[REQUEST]: Comb through the entries for "script" and pull out each line that holds it.

[INFORMATION SUPPLIED]:
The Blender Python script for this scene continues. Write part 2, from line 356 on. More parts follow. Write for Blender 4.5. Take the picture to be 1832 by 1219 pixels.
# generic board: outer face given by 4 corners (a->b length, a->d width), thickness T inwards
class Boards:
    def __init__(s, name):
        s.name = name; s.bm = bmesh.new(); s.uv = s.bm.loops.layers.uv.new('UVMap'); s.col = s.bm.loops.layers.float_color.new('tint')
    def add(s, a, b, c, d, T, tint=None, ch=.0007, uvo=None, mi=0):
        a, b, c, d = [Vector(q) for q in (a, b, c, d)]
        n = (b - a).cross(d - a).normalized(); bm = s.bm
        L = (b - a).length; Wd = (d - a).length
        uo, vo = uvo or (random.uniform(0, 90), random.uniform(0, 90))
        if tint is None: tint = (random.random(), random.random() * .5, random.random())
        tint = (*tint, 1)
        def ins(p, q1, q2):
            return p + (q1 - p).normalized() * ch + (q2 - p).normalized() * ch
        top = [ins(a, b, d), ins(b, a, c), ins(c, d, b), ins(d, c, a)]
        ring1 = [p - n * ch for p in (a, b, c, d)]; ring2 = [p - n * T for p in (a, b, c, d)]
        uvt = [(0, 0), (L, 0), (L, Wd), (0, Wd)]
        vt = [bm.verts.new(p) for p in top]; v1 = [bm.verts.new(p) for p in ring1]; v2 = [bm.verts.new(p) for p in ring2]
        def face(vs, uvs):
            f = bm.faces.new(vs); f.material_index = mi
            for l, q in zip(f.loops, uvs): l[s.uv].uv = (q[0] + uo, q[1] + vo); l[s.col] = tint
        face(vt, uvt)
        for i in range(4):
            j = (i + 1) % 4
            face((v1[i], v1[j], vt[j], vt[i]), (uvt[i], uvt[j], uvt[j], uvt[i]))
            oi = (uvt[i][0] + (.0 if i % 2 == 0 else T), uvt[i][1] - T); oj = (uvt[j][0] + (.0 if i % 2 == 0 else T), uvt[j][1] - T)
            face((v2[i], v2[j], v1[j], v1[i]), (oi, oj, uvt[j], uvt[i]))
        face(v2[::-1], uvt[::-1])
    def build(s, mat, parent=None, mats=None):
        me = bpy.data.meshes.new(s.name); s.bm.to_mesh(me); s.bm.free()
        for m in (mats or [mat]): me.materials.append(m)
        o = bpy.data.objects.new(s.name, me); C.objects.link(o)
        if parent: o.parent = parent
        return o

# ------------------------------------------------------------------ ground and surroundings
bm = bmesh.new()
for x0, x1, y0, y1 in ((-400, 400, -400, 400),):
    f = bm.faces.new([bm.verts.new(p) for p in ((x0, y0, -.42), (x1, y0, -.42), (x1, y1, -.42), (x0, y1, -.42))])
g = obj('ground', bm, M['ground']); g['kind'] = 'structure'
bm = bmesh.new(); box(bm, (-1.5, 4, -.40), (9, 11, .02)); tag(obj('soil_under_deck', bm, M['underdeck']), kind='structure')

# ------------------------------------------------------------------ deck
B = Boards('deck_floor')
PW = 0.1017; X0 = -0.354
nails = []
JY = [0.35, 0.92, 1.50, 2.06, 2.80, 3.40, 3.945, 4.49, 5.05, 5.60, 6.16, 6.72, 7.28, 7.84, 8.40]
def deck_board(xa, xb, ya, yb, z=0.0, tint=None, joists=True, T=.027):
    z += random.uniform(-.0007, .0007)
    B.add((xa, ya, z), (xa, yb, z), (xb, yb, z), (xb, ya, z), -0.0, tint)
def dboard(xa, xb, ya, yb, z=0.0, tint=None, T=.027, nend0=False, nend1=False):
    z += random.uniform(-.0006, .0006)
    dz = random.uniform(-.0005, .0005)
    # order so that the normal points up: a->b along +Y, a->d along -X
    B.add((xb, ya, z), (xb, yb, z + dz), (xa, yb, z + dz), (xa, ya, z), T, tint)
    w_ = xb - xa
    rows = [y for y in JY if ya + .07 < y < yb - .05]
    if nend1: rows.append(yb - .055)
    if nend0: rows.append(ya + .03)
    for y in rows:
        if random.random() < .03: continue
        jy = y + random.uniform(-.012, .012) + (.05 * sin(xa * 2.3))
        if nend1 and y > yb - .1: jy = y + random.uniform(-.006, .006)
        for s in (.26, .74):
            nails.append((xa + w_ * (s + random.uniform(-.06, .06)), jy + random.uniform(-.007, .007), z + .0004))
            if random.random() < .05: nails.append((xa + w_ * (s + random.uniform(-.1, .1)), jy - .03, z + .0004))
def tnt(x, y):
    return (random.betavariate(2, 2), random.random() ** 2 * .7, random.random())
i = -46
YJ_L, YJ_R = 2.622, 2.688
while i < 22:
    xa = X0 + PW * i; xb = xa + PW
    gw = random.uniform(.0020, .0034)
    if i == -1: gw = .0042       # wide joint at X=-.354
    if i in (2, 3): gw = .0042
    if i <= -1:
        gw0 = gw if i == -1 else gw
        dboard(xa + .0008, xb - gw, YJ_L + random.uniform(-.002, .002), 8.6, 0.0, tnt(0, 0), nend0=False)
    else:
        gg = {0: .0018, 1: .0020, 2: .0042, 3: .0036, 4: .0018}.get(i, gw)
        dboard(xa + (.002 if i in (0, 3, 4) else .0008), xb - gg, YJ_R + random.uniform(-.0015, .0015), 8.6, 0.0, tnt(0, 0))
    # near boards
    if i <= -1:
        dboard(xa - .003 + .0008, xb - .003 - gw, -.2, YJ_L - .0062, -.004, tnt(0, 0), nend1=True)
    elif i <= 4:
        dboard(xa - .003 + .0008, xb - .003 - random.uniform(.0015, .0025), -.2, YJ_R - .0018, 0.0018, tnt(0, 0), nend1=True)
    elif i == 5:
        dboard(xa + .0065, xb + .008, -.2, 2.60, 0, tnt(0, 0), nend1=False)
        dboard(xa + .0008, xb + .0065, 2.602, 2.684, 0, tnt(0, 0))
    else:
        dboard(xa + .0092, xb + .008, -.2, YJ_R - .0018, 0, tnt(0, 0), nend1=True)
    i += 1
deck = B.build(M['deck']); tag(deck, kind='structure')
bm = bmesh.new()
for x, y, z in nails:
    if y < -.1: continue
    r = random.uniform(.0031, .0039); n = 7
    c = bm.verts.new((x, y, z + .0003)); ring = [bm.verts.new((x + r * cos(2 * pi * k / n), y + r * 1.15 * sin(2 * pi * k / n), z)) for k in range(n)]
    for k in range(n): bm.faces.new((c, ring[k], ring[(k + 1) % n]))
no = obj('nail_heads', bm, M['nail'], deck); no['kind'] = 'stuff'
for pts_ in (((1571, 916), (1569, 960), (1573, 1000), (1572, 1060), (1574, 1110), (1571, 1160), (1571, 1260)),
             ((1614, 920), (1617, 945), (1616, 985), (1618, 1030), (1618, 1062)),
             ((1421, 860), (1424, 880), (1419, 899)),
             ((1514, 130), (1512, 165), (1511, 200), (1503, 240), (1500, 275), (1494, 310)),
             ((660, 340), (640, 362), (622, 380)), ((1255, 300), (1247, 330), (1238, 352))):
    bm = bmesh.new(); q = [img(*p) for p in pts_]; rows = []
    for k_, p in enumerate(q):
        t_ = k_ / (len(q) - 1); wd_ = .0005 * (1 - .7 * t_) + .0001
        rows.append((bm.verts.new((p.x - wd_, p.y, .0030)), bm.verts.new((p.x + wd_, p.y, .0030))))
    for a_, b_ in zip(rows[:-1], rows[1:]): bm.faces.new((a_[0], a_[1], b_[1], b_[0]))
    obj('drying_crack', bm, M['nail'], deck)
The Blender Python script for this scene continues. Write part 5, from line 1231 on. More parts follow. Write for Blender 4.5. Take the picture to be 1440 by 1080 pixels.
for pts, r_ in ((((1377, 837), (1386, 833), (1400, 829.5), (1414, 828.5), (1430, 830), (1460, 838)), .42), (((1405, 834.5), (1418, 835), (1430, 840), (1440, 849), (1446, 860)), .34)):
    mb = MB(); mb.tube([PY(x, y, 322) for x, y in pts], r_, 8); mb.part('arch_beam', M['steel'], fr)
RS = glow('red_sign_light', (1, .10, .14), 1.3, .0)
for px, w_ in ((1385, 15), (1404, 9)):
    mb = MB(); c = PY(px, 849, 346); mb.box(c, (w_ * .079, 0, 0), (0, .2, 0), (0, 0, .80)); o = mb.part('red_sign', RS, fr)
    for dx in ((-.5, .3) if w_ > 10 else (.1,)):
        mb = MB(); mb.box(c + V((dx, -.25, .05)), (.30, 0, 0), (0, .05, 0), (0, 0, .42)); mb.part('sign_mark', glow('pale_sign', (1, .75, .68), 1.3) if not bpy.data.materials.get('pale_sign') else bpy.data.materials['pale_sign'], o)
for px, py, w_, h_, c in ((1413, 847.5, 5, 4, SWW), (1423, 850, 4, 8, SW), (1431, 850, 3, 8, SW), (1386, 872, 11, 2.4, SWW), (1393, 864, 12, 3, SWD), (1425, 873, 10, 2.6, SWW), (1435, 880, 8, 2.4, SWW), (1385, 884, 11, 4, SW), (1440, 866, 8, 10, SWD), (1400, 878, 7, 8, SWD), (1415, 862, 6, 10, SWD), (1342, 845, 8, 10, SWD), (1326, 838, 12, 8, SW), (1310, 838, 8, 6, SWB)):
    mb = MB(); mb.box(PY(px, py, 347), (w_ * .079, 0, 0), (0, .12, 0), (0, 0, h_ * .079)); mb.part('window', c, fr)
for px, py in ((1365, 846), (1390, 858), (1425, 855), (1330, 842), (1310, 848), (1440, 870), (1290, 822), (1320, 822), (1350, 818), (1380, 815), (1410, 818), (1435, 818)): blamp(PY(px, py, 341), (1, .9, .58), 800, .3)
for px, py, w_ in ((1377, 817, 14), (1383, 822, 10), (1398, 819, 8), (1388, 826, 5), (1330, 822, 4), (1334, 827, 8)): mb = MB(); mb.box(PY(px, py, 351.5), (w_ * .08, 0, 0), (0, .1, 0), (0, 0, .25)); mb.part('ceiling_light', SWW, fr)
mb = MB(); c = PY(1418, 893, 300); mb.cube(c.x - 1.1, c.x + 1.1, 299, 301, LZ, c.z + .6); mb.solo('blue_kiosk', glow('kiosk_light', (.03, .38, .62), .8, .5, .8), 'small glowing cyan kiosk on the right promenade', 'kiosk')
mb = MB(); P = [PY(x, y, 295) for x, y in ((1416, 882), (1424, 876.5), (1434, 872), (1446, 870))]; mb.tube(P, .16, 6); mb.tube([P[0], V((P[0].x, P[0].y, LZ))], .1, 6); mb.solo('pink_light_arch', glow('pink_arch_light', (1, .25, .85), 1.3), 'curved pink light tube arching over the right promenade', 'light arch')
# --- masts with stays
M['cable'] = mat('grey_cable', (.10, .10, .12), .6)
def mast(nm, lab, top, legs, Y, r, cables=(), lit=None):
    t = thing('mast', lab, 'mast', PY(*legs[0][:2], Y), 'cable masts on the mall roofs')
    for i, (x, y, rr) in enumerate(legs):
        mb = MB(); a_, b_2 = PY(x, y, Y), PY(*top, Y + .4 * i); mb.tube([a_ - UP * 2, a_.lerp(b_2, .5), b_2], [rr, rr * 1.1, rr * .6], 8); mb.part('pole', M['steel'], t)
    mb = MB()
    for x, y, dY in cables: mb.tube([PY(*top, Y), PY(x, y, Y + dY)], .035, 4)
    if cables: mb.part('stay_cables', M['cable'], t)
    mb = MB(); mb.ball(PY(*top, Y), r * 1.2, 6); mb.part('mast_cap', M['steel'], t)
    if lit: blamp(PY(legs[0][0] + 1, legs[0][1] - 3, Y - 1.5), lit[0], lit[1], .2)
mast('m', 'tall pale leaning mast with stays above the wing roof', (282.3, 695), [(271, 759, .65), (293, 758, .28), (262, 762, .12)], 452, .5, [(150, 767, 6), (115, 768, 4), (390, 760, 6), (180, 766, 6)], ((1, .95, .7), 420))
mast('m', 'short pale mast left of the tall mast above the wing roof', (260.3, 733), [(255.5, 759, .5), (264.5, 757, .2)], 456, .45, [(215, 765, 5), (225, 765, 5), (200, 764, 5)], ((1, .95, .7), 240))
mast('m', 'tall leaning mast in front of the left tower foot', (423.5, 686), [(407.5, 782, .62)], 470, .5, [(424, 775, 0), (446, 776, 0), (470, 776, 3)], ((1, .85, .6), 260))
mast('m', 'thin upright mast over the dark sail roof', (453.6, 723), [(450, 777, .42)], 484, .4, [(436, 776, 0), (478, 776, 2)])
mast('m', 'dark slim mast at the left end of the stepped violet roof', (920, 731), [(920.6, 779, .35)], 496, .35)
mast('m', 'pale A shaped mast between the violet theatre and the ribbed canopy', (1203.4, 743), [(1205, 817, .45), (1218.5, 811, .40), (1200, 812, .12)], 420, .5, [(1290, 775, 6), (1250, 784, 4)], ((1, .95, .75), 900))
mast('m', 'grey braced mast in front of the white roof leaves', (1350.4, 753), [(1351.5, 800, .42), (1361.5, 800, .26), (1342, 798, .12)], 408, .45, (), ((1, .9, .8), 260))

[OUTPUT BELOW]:
The Blender Python script for this scene continues. Write part 2, from line 356 on. More parts follow. Write for Blender 4.5. Take the picture to be 1832 by 1219 pixels.
The Blender Python script for this scene continues. Write part 5, from line 1231 on. More parts follow. Write for Blender 4.5. Take the picture to be 1440 by 1080 pixels.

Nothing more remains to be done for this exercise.